On April 26, 2016, in connection with a previously announced required public offering, we issued 290,850 shares of our Series B Preferred Stock at $17.24 per share for gross proceeds of $5.0 million. The Series B Preferred Stock offering includes accrued and unpaid dividends since April 15, 2016. The offering closed on April 29, 2016. The net proceeds, after deducting underwriting discounts, advisory fees, commissions and other estimated offering expenses payable by the company, were approximately $4.2 million. Dividends on the Series B Preferred Stock accrue at a rate of 5.50% on the liquidation preference of $25.00 per share.
On March 7, 2017, we closed an offering of approximately 2.0 million shares of our Series B Preferred Stock at $20.19 per share for gross proceeds of $39.9 million. The net proceeds to us, after underwriting discounts and offering expenses were approximately $38.2 million. Dividends on the Series B Preferred Stock accrue at a rate of 5.50% on the liquidation preference of $25.00 per share. On March 31, 2017, the underwriters partially exercised their over-allotment option and purchased an additional 100,000 shares of the Series B Preferred Stock, which closed on April 5, 2017. The net proceeds from the partial exercise of the over-allotment option after underwriting discounts were approximately $1.9 million.
At June 30, 2017, we had 5.0 million outstanding shares of Series B Preferred Stock which do not meet the requirements for permanent equity classification prescribed by the authoritative guidance because these contain certain cash redemption features that are outside our control. As such, the Series B Preferred Stock is classified outside of permanent equity.

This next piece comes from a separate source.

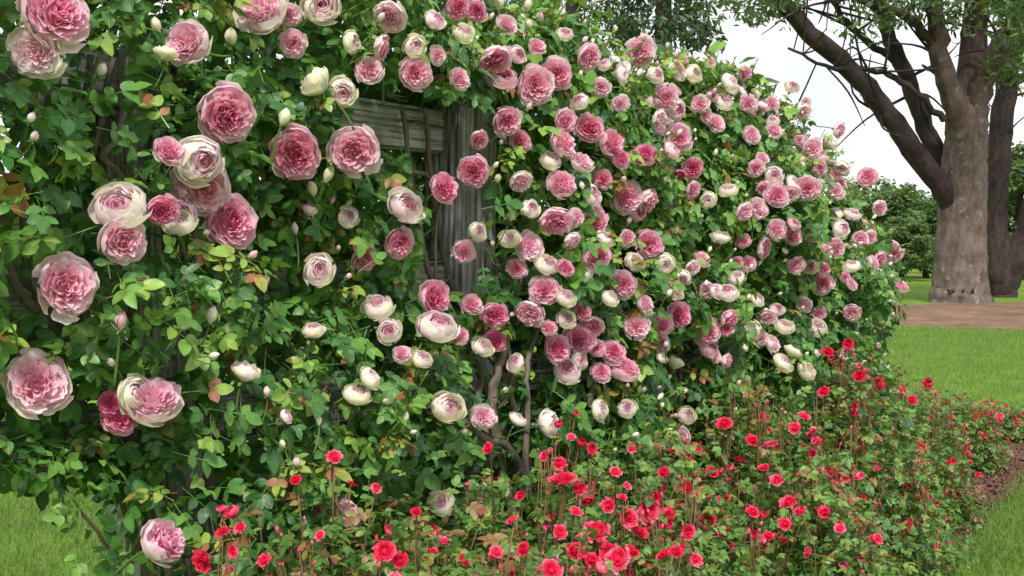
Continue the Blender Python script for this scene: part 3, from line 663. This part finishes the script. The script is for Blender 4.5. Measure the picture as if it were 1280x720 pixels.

The Series B Preferred Stock dividend for all issued and outstanding shares is set at $1.375 per annum per share. For the three and six months ended June 30, 2017, we declared dividends of $1.7 million and $3.4 million respectively, with respect to shares of Series B Preferred Stock. For the three and six months ended June 30, 2016, we declared dividends of $978,000 and $1.9 million, respectively, with respect to shares of Series B Preferred Stock.